Inconsistency in Calculation of Levelized Rates for Non-Fueled Projects
Currently, in computing levelized rates for non-fueled projects, surplus energy prices prior to the first deficit year are not being included. Instead, the levelized rates are based on fuel costs, fixed O & M, and variable O & M during the deficit period. This is inconsistent with the computation methods used for non-levelized rates for non-fueled projects, and for both levelized and non-levelized rates for fueled projects. This inconsistency was pointed out in Staff’s post-hearing brief, but the Commission chose to forego making a model change because of its minimal effect on rates and because it could potentially affect only very short term levelized contracts. However, the effect of the inconsistency becomes more significant as utilities’ first deficit years are extended further into the future as in the case of WWP.
Staff’s proposed change is to base all rates prior to the first deficit year on surplus energy prices, whether for fueled, non-fueled, levelized, or non-levelized contracts. The effect of this change alone is very minor, and the result is slightly lower levelized, non-fueled rates.
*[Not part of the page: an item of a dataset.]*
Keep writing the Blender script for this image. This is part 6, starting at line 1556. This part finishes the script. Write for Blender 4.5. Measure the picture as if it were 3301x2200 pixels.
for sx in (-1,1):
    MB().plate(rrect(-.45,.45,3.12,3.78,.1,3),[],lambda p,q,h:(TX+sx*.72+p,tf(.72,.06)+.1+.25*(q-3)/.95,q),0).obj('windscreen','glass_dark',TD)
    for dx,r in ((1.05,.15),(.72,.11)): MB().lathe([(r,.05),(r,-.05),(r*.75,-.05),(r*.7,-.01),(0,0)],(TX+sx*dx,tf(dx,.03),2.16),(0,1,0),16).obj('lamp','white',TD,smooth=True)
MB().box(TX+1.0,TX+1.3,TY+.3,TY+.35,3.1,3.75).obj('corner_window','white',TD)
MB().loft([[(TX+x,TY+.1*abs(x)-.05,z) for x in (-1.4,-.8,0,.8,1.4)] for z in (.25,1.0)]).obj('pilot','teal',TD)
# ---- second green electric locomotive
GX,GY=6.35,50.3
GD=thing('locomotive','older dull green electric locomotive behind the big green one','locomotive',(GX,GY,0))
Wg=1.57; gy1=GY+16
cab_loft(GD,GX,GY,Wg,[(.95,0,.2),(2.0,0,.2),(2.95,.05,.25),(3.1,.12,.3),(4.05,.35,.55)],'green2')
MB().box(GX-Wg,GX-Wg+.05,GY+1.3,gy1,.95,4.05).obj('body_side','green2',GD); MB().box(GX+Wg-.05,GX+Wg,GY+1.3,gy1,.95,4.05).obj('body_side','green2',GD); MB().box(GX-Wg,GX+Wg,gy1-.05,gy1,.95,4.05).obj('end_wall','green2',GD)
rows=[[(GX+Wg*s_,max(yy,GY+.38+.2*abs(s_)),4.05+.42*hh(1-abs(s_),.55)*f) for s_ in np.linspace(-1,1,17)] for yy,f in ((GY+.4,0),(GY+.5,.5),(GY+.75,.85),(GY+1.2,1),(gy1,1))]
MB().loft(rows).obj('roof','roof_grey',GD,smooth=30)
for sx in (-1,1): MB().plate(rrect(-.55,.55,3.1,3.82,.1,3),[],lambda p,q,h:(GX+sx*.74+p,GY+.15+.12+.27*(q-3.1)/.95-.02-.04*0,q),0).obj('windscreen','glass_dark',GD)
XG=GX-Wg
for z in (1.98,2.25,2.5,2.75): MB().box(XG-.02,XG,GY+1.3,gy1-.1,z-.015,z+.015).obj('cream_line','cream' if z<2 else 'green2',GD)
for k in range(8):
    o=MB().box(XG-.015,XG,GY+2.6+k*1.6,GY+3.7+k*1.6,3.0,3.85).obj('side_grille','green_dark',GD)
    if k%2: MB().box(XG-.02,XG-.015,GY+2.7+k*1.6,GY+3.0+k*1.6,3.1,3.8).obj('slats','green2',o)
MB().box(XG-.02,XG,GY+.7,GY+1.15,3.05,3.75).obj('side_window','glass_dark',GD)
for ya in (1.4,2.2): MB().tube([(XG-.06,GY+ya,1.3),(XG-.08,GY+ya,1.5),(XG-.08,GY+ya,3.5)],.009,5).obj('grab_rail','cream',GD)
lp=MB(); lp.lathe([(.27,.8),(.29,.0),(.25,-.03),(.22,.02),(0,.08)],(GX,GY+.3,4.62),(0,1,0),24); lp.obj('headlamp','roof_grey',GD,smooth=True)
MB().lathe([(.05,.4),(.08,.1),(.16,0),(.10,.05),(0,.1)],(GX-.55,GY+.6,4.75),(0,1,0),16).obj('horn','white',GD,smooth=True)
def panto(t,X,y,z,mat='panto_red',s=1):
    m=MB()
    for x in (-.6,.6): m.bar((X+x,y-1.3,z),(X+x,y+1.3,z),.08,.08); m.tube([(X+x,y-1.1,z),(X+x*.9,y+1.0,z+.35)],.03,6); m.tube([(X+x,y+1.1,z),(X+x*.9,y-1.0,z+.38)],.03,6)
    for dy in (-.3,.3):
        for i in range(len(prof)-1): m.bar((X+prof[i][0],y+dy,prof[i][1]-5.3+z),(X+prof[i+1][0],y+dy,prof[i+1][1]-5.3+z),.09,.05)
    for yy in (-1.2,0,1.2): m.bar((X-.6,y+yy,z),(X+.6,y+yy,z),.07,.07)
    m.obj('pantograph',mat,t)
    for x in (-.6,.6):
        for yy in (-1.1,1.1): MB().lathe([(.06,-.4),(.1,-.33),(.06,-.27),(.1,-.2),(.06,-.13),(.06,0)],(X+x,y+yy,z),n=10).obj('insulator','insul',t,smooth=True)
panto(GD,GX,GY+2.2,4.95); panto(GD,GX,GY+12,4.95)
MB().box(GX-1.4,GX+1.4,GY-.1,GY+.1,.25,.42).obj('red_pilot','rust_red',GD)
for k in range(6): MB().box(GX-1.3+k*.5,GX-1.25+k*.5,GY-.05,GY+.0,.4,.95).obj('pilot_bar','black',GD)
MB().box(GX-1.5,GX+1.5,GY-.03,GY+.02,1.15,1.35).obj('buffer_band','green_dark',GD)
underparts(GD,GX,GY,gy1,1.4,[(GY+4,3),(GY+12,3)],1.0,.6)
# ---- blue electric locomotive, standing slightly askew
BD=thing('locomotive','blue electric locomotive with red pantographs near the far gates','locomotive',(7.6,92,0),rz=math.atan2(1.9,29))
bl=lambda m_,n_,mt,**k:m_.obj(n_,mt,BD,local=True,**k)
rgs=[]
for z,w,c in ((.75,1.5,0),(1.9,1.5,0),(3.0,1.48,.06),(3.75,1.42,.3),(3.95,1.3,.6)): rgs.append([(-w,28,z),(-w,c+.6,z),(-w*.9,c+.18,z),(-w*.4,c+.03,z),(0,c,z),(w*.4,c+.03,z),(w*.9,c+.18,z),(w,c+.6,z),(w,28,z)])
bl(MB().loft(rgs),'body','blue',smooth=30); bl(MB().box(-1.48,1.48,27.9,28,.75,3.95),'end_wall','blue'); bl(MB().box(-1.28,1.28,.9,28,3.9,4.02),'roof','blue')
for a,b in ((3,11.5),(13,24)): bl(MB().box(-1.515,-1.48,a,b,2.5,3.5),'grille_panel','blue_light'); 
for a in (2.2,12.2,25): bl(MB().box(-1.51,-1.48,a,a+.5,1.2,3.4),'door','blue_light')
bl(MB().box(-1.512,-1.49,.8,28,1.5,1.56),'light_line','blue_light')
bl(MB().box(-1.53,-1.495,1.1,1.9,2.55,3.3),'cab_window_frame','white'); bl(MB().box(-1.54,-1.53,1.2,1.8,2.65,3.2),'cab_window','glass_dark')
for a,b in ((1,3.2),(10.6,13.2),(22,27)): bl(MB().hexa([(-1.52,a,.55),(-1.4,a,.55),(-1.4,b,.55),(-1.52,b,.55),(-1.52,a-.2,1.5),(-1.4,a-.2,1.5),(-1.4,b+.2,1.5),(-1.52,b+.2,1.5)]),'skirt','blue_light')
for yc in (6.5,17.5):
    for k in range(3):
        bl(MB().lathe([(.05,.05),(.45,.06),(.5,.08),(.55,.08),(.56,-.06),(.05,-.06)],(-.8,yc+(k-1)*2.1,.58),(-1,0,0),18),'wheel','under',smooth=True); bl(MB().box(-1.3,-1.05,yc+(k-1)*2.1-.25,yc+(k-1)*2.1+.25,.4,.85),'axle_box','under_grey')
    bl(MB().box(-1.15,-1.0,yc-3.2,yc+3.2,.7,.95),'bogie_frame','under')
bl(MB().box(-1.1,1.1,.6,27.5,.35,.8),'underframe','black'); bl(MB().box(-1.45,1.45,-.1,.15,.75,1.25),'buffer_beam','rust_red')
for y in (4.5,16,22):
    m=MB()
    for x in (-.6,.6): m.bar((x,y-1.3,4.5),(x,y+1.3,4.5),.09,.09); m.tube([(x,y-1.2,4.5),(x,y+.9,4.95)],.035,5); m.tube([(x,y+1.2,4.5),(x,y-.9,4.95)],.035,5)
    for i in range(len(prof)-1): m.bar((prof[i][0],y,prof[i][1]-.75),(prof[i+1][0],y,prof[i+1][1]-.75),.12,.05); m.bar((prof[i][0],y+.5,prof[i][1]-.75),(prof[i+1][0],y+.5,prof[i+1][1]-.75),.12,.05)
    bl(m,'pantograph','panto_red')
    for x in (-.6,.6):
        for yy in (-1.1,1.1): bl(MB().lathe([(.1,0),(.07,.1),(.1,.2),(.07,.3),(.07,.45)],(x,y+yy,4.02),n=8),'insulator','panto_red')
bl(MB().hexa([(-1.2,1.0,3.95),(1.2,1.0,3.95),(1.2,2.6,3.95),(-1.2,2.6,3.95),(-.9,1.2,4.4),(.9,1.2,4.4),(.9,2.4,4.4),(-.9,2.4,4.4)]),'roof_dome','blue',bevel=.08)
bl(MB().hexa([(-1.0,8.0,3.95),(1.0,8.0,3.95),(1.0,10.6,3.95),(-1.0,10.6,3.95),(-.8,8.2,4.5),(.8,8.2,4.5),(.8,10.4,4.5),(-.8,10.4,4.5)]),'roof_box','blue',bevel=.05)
Levelization of Surplus Energy Rates
Staff also proposes that surplus energy prices be included in computing levelized rates for fueled and non-fueled projects. Under the current calculation methodology, the value of a levelized contract exceeds the value of a non-levelized contract. On a present worth basis, the value of both types of contracts should be equivalent.
In addition to these changes in the levelization methodology, Staff proposes that fixed O & M and variable O & M be combined in the model’s computations, since both are escalated at established rates and neither are subject to annual adjustment. In other words, variable O & M is variable but not adjustable; consequently, it should be treated the same as fixed O & M.
The effect of all of the computational changes is to increase the levelized rates for both fueled and non-fueled projects. The increase ranges from less than one mill for non-fueled levelized rates to nearly 10 mills for fueled levelized rates, depending on the utility. Exhibit 10 shows the effect of the model changes on rates for 20-year contracts for each utility. Staff contends that rates calculated using the proposed methodology more accurately reflect the levelized and non-levelized costs of the CCCT surrogate.
Presentation of Rates
Staff also wishes to suggest alternative ways of presenting avoided cost rates and solicit comments from the utilities on which alternative is preferred. Whichever method is chosen, Staff recommends that one standard be adopted for all utilities to maintain consistency.
Annual Updates of Avoided Costs
Staff believes the intent of the Commission is that fuel costs, as used by the avoided cost model, be adjusted annually. It appears clear that these annually updated fuel cost should be applied to fueled rates. However, it is not clear whether these annually updated fuel costs should be applied to non-fueled rates.
Staff believes a non-fueled contract, once established, should not be subject to changes in rates for the duration of the contract. The starting gas price and established escalation rate in effect at the time of contract signature should serve as the basis for rates throughout the life of the contract. However, in the case of new contracts, the question is should new rates be published every year for new contracts based on the annually updated fuel prices? Put another way, should a project that signs a contract in 1999 have 1999 gas prices as the starting basis for rates, or should 1995 gas prices which have been escalated at six percent for four years be used as the starting basis for the contract?
Conclusion
Staff believes that its proposed changes to the avoided cost model are fairly non-controversial. Staff suggests that the Commission initiate a formal case to address Staff’s proposal and that it be handled under modified procedure. Staff proposes that a single document be issued containing an Order initiating the case and a Notice of Modified Procedure with the full text of Staff’s proposal, including tables and charts, soliciting comments.
Commission Decision
Does the Commission wish to initiate a formal case to consider Staff’s proposed modifications to the avoided cost model?